**What you should do**
Reproduce verbatim the lines up to and including the one with "return V.reshape(-1, 3), (f[None]", starting from the first.

....

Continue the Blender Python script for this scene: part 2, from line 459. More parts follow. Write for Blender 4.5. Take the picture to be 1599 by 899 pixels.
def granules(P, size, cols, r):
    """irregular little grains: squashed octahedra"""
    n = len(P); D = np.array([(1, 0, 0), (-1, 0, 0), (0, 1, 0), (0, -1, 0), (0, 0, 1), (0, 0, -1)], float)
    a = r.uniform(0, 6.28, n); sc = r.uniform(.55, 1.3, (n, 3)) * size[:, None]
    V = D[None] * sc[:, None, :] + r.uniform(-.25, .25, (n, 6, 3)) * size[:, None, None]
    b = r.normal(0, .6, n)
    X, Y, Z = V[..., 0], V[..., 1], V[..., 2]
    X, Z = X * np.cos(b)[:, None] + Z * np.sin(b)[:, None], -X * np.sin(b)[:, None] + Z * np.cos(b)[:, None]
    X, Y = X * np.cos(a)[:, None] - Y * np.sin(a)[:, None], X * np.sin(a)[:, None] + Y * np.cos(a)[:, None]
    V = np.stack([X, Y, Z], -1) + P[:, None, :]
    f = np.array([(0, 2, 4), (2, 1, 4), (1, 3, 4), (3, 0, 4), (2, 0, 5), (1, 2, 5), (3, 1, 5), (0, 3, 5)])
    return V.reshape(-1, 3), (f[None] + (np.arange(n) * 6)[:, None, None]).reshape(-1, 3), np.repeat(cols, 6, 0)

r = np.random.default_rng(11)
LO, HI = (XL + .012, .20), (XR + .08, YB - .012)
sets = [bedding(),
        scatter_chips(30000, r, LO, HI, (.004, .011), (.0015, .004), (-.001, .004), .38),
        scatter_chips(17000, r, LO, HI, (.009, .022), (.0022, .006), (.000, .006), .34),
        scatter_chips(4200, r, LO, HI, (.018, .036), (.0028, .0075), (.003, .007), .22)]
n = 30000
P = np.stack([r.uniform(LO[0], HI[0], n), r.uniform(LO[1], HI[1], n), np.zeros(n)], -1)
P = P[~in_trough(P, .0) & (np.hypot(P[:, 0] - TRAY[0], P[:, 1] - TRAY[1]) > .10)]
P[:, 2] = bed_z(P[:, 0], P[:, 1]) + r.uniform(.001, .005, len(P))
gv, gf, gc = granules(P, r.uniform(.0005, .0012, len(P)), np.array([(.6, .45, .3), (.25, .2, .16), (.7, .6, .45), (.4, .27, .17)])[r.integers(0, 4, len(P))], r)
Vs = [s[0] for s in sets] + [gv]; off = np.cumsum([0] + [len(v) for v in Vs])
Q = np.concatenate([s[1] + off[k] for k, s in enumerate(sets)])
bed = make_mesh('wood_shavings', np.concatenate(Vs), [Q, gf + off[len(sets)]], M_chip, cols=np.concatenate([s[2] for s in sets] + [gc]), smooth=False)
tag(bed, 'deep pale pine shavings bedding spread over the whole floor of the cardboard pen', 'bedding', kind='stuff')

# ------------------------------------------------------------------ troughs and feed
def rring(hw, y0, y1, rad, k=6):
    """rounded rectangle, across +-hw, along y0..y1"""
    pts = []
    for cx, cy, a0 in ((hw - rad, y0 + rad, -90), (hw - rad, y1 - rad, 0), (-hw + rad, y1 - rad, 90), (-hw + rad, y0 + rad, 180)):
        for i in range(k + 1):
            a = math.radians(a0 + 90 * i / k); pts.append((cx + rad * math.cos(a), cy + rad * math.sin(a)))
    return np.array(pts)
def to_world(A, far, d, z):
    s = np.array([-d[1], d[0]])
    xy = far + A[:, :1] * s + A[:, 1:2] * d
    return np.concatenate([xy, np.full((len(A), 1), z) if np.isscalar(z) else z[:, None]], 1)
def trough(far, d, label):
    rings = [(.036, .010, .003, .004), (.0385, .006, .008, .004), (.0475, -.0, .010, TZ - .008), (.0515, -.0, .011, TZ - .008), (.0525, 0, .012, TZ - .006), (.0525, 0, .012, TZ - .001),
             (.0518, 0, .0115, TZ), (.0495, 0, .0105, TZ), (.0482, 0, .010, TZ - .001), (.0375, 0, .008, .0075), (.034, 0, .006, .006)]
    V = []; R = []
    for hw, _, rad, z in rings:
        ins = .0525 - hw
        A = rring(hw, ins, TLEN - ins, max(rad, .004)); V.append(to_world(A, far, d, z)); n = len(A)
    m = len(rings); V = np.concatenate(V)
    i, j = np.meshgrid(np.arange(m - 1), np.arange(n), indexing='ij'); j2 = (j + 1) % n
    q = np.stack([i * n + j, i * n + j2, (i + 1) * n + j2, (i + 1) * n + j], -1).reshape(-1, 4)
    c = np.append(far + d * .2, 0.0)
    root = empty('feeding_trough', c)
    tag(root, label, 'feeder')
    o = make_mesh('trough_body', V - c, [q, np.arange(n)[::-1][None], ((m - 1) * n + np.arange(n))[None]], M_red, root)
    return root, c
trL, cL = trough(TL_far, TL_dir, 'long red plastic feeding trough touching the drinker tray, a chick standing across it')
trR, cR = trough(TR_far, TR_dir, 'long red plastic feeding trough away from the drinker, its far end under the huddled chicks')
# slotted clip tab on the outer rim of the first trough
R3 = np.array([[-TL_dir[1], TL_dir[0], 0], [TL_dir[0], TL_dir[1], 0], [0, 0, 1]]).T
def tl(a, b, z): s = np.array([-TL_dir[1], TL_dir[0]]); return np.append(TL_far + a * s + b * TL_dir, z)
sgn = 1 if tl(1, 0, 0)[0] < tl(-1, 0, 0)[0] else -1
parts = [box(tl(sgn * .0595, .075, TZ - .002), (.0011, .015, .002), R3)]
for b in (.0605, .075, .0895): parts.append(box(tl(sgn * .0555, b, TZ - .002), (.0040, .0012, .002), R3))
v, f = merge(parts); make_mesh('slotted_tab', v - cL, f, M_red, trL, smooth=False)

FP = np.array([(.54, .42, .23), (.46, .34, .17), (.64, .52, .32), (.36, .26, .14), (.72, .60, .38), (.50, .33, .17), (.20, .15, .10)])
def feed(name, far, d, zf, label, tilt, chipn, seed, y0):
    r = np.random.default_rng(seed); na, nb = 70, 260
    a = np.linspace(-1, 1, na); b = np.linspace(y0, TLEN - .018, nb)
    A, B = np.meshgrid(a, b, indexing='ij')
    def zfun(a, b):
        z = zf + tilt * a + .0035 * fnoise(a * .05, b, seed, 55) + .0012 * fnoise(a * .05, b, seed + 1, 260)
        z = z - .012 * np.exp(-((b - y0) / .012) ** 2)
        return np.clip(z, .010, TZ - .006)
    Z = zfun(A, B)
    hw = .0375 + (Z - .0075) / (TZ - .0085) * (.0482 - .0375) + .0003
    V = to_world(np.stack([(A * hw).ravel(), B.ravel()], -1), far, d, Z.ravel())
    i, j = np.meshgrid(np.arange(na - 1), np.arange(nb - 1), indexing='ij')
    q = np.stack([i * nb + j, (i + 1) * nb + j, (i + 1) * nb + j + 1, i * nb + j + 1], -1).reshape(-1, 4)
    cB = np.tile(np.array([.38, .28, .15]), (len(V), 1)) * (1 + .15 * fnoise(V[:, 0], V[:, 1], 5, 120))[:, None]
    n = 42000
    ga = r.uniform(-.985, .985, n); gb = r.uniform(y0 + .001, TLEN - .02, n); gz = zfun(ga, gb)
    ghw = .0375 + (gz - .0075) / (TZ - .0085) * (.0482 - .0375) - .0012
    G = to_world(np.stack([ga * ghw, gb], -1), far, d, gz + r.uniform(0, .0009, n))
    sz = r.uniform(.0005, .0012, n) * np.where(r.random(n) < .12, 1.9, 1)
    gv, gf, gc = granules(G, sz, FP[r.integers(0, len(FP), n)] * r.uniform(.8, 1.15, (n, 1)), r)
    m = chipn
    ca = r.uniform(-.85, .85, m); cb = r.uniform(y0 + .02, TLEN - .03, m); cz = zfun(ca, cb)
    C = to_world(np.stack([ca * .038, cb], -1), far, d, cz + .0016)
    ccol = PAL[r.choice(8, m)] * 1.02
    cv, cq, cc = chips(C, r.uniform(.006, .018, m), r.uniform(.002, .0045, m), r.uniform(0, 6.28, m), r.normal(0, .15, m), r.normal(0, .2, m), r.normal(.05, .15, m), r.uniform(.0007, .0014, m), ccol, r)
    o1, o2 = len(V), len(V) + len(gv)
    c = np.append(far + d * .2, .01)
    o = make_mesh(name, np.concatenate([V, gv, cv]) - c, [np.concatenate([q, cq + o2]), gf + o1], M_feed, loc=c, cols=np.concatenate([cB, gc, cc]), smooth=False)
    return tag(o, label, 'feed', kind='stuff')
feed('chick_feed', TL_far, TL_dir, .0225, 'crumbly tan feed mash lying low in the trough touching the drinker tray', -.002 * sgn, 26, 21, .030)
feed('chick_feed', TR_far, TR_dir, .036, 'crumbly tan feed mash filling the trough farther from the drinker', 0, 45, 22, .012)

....

**The answer**
Continue the Blender Python script for this scene: part 2, from line 459. More parts follow. Write for Blender 4.5. Take the picture to be 1599 by 899 pixels.
def granules(P, size, cols, r):
    """irregular little grains: squashed octahedra"""
    n = len(P); D = np.array([(1, 0, 0), (-1, 0, 0), (0, 1, 0), (0, -1, 0), (0, 0, 1), (0, 0, -1)], float)
    a = r.uniform(0, 6.28, n); sc = r.uniform(.55, 1.3, (n, 3)) * size[:, None]
    V = D[None] * sc[:, None, :] + r.uniform(-.25, .25, (n, 6, 3)) * size[:, None, None]
    b = r.normal(0, .6, n)
    X, Y, Z = V[..., 0], V[..., 1], V[..., 2]
    X, Z = X * np.cos(b)[:, None] + Z * np.sin(b)[:, None], -X * np.sin(b)[:, None] + Z * np.cos(b)[:, None]
    X, Y = X * np.cos(a)[:, None] - Y * np.sin(a)[:, None], X * np.sin(a)[:, None] + Y * np.cos(a)[:, None]
    V = np.stack([X, Y, Z], -1) + P[:, None, :]
    f = np.array([(0, 2, 4), (2, 1, 4), (1, 3, 4), (3, 0, 4), (2, 0, 5), (1, 2, 5), (3, 1, 5), (0, 3, 5)])
    return V.reshape(-1, 3), (f[None] + (np.arange(n) * 6)[:, None, None]).reshape(-1, 3), np.repeat(cols, 6, 0)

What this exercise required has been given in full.